Written by a twelve year old
Notes to the listener:
In this CD I chose to exhibit two works that share structural form and the 6/8 time signature. You will hear East European articulations in the Quintet and echo’s of American Folk music in the Symphony. I pay homage to the music of Leonard Bernstein, Béla Bartók, and Igor Stravinsky along with jazz and other forms of popular music as inspirational guides.
The Symphony #5 is a large-scaled work in four movements. Its overall form is traditional, a standard first movement, scherzo, slow movement, and finale, forming a miniature checkerboard of slow/tragic – fast/jovial movements. The first movement is an Allegro painted in broad brush-strokes and featuring several lyrical melodies and tunes; the first group alone
contains no fewer than four distinct and separate elements, a fifth added in the second group, all of which are combined in the codetta section. In this extended sonata-form, the movement fades into silence and nothingness, paving the way for the jovial combination of orchestral blues and tarantella-like dances which form the scherzo that rises out of the same void.
Following the scherzo is a long, mysterious slow movement, the Lento quasi fantasia.
The Fantasia was the last movement to be completed, excluding a few minor technical revisions to the Finale; it is also the most structurally perfect movement in the piece, as it follows a mathematical function, y = 1/x2. The graph of this function is based around the asymptotes of the x- and y-axes; from very close to, but still not quite, zero, it ascends slowly but steadily between the integers of x = 1 and x = 0 to almost touch the y-axis, which it once again fails to reach; this is mirrored across the axis.

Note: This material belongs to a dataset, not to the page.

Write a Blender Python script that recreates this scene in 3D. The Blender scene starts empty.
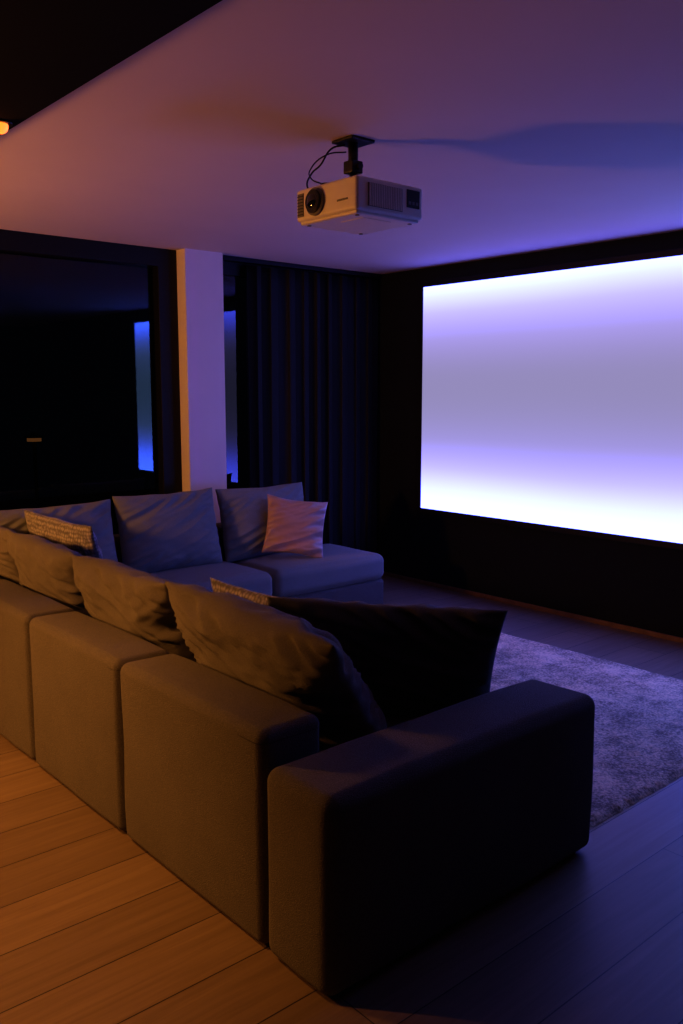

While rooted in mathematics, the music strives to elicit emotion; I tried to illuminate the natural beauty of geometry and mathematics; music as a language is capable of expressing both logic (rationality) and emotion (irrationality). This third movement springs from a great well of silence, ascends to a climax it never quite reaches, and then descends once more into quiet – true silence never completely attained. The movement’s form is based on two major themes, a long flute melody and a wind chorale. The themes intertwine in a fugal section culminating in a dramatic climax that fails to resolve. Instead it simply dies away into the tolling of bells as muted strings intone the chorale in the highest register. The chorale has an eerie premonition of the corresponding passage at the end of the entire piece.
Barely before the last chord has died away, the whirlwind finale descends upon us, heralded by brass fanfares. The plethora of runs, scales, arpeggios, and other forms of virtuosic energy comprises the first fifty bars in the first minute of music, during which five different motifs emerge, all of them rapidly coming into prominence, reworked into tapestries of sound and color of the movement. The symphony concludes with a restatement of the chorale tune of the previous movement, fully orchestrated and under the continuing perpetual motion of the woodwinds and strings.
The Quintet shares the overall harmonic and thematic structure of the symphony. Like the first movement of the Symphony, its opening Adagio begins and ends quietly, filled with impassioned drama and featuring a pair of lyrical melodies. The harmony is worlds apart, however: compact and tightly woven, exploring a dense jungle of string writing including overtones, harmonics, and mutes. This was among my first forays into the world of pan tonality, or music with no definite tonal center or established scale.
The second movement is a rhythmically complex scherzo, featuring flighty melodies, pizzicatos, and repeated grace notes that put large amounts of strain upon violists’ fingers; its harmonic fluctuations keep a sense of perpetual motion and restlessness throughout the movement. The finale is a fugal perpetuum mobile, drawing on a wealth of harmonic and rhythmic material as well as string effects to bring the work to a rousing conclusion.
The Quintet describes the three facets of the human psyche according to Freudian theory: the superego, or conscience that restrains the rest of the piece (the Adagio); the ego, in touch with reality, and fulfilling the old adage that “to those who feel, life is a tragedy; to those who think, it’s a comedy” (the scherzo); and the id—the impulsive and instinctual, unconscious and ultimately most gratifying (the Prestissimo).I didn’t actually realize this semi-programmatic facet of the Quintet until after I completed the work.
In these efforts I wish to acknowledge a large number of people without whom this project would not have been possible: my parents, my grandmother’s cat, who first taught me that one must look backwards into the past to go forwards into the future; my management at IMG; David Lai, who spearheaded the operation and had trust in the music which he had never heard before; José Serebrier, for looking through the score of the Fifth Symphony and correcting all of its typos; the LSO and JSQ, without whom we would not be listening to anything at all as we undoubtedly read this; Leon Constantiner, for donating the computer with which the score was written; and my teachers Sam Zyman for believing in me, Sam Adler for teaching me, and Antony John for giving me feedback on my music.